Required work: Take each line that has the word "pixels" and return it.

═══ Input material ═══

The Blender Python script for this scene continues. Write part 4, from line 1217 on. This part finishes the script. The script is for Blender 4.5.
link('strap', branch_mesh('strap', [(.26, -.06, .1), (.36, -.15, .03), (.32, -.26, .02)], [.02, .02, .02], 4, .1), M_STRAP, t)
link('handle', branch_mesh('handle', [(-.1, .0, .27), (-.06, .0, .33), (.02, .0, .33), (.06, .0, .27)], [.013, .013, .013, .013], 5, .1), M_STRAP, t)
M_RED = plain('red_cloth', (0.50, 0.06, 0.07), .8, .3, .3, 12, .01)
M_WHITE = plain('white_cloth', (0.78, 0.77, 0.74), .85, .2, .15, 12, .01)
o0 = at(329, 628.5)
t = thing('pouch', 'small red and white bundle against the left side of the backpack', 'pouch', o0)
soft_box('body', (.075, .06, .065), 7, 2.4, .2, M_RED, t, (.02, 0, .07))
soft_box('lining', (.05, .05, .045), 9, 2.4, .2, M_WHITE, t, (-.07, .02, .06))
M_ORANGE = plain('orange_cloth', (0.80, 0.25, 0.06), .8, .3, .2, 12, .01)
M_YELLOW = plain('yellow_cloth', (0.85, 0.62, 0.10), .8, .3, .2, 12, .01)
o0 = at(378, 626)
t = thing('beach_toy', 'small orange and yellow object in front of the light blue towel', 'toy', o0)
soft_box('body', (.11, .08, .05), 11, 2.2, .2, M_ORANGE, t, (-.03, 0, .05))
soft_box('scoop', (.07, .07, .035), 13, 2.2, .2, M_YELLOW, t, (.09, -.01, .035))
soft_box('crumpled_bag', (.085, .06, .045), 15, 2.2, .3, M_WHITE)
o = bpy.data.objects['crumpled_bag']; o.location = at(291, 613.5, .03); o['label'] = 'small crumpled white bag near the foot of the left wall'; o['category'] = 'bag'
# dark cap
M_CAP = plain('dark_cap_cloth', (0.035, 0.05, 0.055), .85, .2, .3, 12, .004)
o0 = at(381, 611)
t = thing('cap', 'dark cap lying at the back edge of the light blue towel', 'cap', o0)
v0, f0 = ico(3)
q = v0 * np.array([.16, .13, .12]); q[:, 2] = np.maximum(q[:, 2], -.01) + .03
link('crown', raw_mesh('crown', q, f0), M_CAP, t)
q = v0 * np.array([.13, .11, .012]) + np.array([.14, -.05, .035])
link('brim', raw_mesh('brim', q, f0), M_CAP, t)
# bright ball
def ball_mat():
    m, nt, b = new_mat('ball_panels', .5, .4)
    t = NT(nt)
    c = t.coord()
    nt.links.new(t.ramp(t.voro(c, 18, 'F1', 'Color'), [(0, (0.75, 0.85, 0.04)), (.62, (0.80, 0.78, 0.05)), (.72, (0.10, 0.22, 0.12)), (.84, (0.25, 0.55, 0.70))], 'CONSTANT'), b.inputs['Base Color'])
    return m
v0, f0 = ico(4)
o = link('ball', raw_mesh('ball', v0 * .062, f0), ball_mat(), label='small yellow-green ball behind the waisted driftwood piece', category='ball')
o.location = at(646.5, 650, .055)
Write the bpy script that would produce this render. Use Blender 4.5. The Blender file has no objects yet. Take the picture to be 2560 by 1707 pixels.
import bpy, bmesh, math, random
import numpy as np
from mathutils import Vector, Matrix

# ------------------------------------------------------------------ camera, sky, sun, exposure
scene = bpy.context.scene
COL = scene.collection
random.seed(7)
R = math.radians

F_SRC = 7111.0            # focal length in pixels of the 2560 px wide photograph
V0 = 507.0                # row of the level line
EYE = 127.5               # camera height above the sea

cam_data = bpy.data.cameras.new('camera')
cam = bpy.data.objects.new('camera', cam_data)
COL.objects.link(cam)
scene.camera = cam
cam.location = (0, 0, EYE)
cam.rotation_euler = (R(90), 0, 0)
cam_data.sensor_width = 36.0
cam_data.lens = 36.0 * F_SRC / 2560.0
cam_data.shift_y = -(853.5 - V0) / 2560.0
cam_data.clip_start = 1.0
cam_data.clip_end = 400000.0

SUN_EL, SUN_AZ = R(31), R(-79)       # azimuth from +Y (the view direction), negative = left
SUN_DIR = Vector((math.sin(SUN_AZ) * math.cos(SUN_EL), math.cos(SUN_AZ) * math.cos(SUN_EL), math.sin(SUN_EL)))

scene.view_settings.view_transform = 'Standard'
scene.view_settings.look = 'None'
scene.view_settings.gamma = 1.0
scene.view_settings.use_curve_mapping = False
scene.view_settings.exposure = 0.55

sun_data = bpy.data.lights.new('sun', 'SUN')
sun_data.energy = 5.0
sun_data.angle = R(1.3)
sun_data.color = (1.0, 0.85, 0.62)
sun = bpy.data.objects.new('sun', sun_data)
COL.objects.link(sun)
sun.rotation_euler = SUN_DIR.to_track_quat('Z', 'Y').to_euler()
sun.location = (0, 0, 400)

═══

Response to the exercise:
Write the bpy script that would produce this render. Use Blender 4.5. The Blender file has no objects yet. Take the picture to be 2560 by 1707 pixels.
F_SRC = 7111.0            # focal length in pixels of the 2560 px wide photograph